Kevin Kugel gibt Tipps, wie Trüffel und Pralinen gelingen
Nach der Theorie wird es praktisch, die Hobby-Chocolatiers entwerfen ihre Kreationen. Kugel gibt Tipps wie: „Den Rosmarin nicht zu lange kochen, sonst schmeckt die Praline wie Badewasser“, oder erinnert daran, die Schokolade langsam zu schmelzen, damit die Masse nicht krisselig wird. Während die Pralinen-Teams ihre Förmchen in mehreren Schritten befüllen, abstreichen und Luftbläschen herausklopfen, üben sich die Trüffel-Teams darin, die Ganache in Spritzbeutel zu füllen und gleichmäßig auf Tabletts zu verteilen. Während das beim Deutschen Schokoladenmeister mühelos aus dem Handgelenk passiert und ansehnliche Häuflein ergibt, verunglücken jene der Amateure zu braunen Haufen, die gar nicht appetitlich aussehen. Doch Kugel beruhigt alle: Nach dem Abkühlen werden die Haufen per Hand geformt. Sein Tipp: Erst in eine quadratische Form quetschen, dann zügig rollen, damit die Masse nicht in der warmen Hand schmilzt. Zum Schluss werden die Kugeln in flüssiger Schokolade gewendet und in Kakaopulver, Zimtzucker oder Kokosraspel gerollt. Wer das Wort „batzen“ nicht kannte, hat spätestens jetzt einen Begriff davon.

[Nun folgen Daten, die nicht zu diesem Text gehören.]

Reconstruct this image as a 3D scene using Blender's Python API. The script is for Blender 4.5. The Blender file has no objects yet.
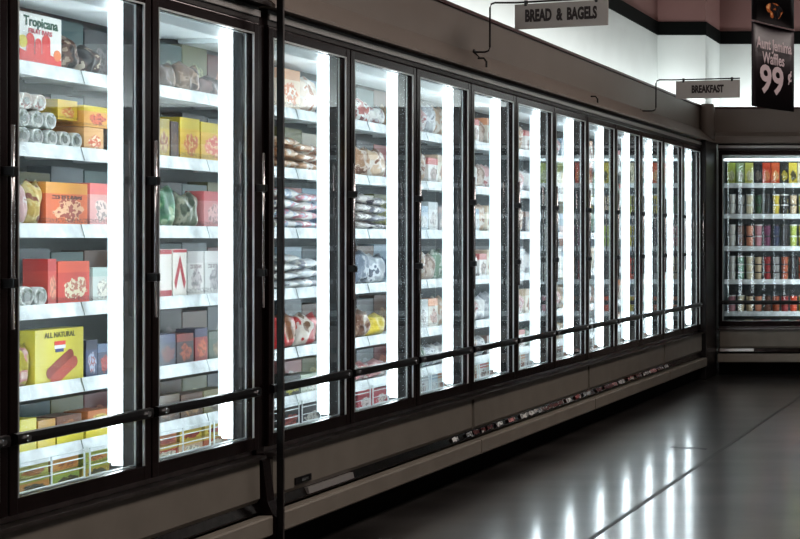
import bpy, bmesh, math, random
from mathutils import Vector, Matrix
R = math.radians
rnd = random.Random(11)
col = bpy.context.scene.collection
scn = bpy.context.scene
F, VX, VY, H = 1500.0, 1030.0, 240.0, 1.36      # focal length (px), principal point, eye height

# ------------------------------------------------------------------ materials
def lin(c):
    return tuple(((v/12.92) if v <= .04045 else ((v+.055)/1.055)**2.4) for v in [x/255. for x in c]) + (1,)
MATS = {}
def mat(name, rgb, rough=.5, metal=0., emis=0., noise=0., nscale=8., spec=.5, bump=0., coat=0.):
    if name in MATS: return MATS[name]
    m = bpy.data.materials.new(name); m.use_nodes = True
    nt = m.node_tree; b = nt.nodes['Principled BSDF']
    c = lin(rgb)
    b.inputs['Base Color'].default_value = c
    b.inputs['Roughness'].default_value = rough
    b.inputs['Metallic'].default_value = metal
    b.inputs['Specular IOR Level'].default_value = spec
    b.inputs['Coat Weight'].default_value = coat
    if noise or bump:
        tc = nt.nodes.new('ShaderNodeTexCoord')
        n = nt.nodes.new('ShaderNodeTexNoise'); n.inputs['Scale'].default_value = nscale
        n.inputs['Detail'].default_value = 4
        nt.links.new(tc.outputs['Object'], n.inputs['Vector'])
        if noise:
            r = nt.nodes.new('ShaderNodeValToRGB')
            r.color_ramp.elements[0].position = .3; r.color_ramp.elements[1].position = .7
            r.color_ramp.elements[0].color = tuple(v*(1-noise) for v in c[:3])+(1,)
            r.color_ramp.elements[1].color = tuple(min(1, v*(1+noise)) for v in c[:3])+(1,)
            nt.links.new(n.outputs['Fac'], r.inputs['Fac']); nt.links.new(r.outputs['Color'], b.inputs['Base Color'])
        if bump:
            bp = nt.nodes.new('ShaderNodeBump'); bp.inputs['Strength'].default_value = bump
            bp.inputs['Distance'].default_value = .02
            nt.links.new(n.outputs['Fac'], bp.inputs['Height']); nt.links.new(bp.outputs['Normal'], b.inputs['Normal'])
    if emis:
        b.inputs['Emission Color'].default_value = c
        b.inputs['Emission Strength'].default_value = emis
    MATS[name] = m
    return m

def glass_mat():
    m = bpy.data.materials.new('door_glass'); m.use_nodes = True
    nt = m.node_tree; nt.nodes.clear()
    out = nt.nodes.new('ShaderNodeOutputMaterial')
    tr = nt.nodes.new('ShaderNodeBsdfTransparent'); tr.inputs['Color'].default_value = (.94, .965, .96, 1)
    gl = nt.nodes.new('ShaderNodeBsdfGlossy'); gl.inputs['Roughness'].default_value = .015
    gl.inputs['Color'].default_value = (.95, .98, 1, 1)
    di = nt.nodes.new('ShaderNodeBsdfTranslucent'); di.inputs['Color'].default_value = (.8, .86, .87, 1)
    fr = nt.nodes.new('ShaderNodeFresnel'); fr.inputs['IOR'].default_value = 1.5
    m0 = nt.nodes.new('ShaderNodeMixShader'); m0.inputs[0].default_value = .04
    m1 = nt.nodes.new('ShaderNodeMixShader')
    # even translucent haze mixed over the whole pane
    nt.links.new(tr.outputs[0], m0.inputs[1]); nt.links.new(di.outputs[0], m0.inputs[2])
    mu = nt.nodes.new('ShaderNodeMath'); mu.operation = 'MULTIPLY'; mu.inputs[1].default_value = 1.7; mu.use_clamp = True
    nt.links.new(fr.outputs[0], mu.inputs[0])
    nt.links.new(mu.outputs[0], m1.inputs[0]); nt.links.new(m0.outputs[0], m1.inputs[1]); nt.links.new(gl.outputs[0], m1.inputs[2])
    nt.links.new(m1.outputs[0], out.inputs['Surface'])
    return m
GLASS = glass_mat()

def floor_mat():
    m = bpy.data.materials.new('polished_floor'); m.use_nodes = True
    nt = m.node_tree; b = nt.nodes['Principled BSDF']
    tc = nt.nodes.new('ShaderNodeTexCoord')
    n = nt.nodes.new('ShaderNodeTexNoise'); n.inputs['Scale'].default_value = 1.2; n.inputs['Detail'].default_value = 6
    n2 = nt.nodes.new('ShaderNodeTexNoise'); n2.inputs['Scale'].default_value = 60; n2.inputs['Detail'].default_value = 3
    n3 = nt.nodes.new('ShaderNodeTexNoise'); n3.inputs['Scale'].default_value = 3.2; n3.inputs['Detail'].default_value = 2
    mp = nt.nodes.new('ShaderNodeMapping'); mp.inputs['Scale'].default_value = (1., 2.6, 1.); nt.links.new(tc.outputs['Object'], mp.inputs['Vector'])
    for k in (n, n2, n3): nt.links.new(mp.outputs[0], k.inputs['Vector'])
    r = nt.nodes.new('ShaderNodeValToRGB')
    r.color_ramp.elements[0].color = lin((46, 43, 42)); r.color_ramp.elements[1].color = lin((82, 79, 77))
    r.color_ramp.elements[0].position = .3; r.color_ramp.elements[1].position = .7
    nt.links.new(n.outputs['Fac'], r.inputs['Fac'])
    nt.links.new(r.outputs['Color'], b.inputs['Base Color'])
    mr = nt.nodes.new('ShaderNodeMapRange'); mr.inputs['To Min'].default_value = .07; mr.inputs['To Max'].default_value = .19
    nt.links.new(n3.outputs['Fac'], mr.inputs['Value']); nt.links.new(mr.outputs[0], b.inputs['Roughness'])
    bp = nt.nodes.new('ShaderNodeBump'); bp.inputs['Strength'].default_value = .05; bp.inputs['Distance'].default_value = .01
    nt.links.new(n3.outputs['Fac'], bp.inputs['Height']); nt.links.new(bp.outputs['Normal'], b.inputs['Normal'])
    b.inputs['Specular IOR Level'].default_value = .8
    b.inputs['Coat Weight'].default_value = .55; b.inputs['Coat Roughness'].default_value = .30; b.inputs['Coat IOR'].default_value = 1.6
    return m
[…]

Dem bekennenden Schwaben Kevin Kugel ist es wichtig, dass alle sorgsam mit den Zutaten umgehen. „Bissle mehr auskratzen, da sind noch zwei Gramm drin“, sagt er zu Esther Knecht. Die lacht und sagt: „Ich hab’ vorhin aber auch zwei Gramm mehr abgefüllt.“ Überhaupt wird viel gelacht an diesem Nachmittag, sich ausgetauscht und gegenseitig probiert. Das Fazit einer Teilnehmerin: „In den Pralinen steckt so viel Arbeit drin, die muss man echt mit Genuss essen.“
Zehn Jahre Kevin Kugel
Vita
Nach einer Kochlehre im Gasthof Hasen in Herrenberg macht Kugel eine Konditorausbildung. Er gewinnt bei einem Wettbewerb einen Workshop bei Chocolatier Lothar Buss – ein Schlüsselerlebnis. Er arbeitet bei ihm, später als Chefpatissier im Sternerestaurant des Colombi Hotels in Freiburg, macht den Abschluss als Konditormeister und Betriebswirt an der Meisterschule in Köln. 2013 wird er Deutscher Chocolatier Meister.
Manufaktur
2014 startet Kugel klein in Nufringen, 2020 zieht er nach Sindelfingen um. Dort sind Produktion, Büro, Laden und Café unter einem Dach. Im ersten Stock finden Workshops und Firmenevents statt. Außer Pralinen produziert er Tafelschokolade, Taler, Brotaufstrich oder Schokofrüchte. Grundlage ist immer seine eigene, selbsthergestellte Rohschokolade.
Feier
Am Sonntag, 5. Mai, feiert Kevin Kugel in der Schokoladenmanufaktur, Böblinger Straße 6/1, von 11 bis 18 Uhr eine Jubiläumsparty. Es gibt Vorführungen von Chocolaterie und Patisserie sowie Gerichte von den Sterneköchen Franz Berlin und Boris Rommel sowie vom Keltenhof, Verkostungen von Nicolas Feuillatte Champagner und Axel Bauer Weinen. Kinder können eigene Schokolade herstellen.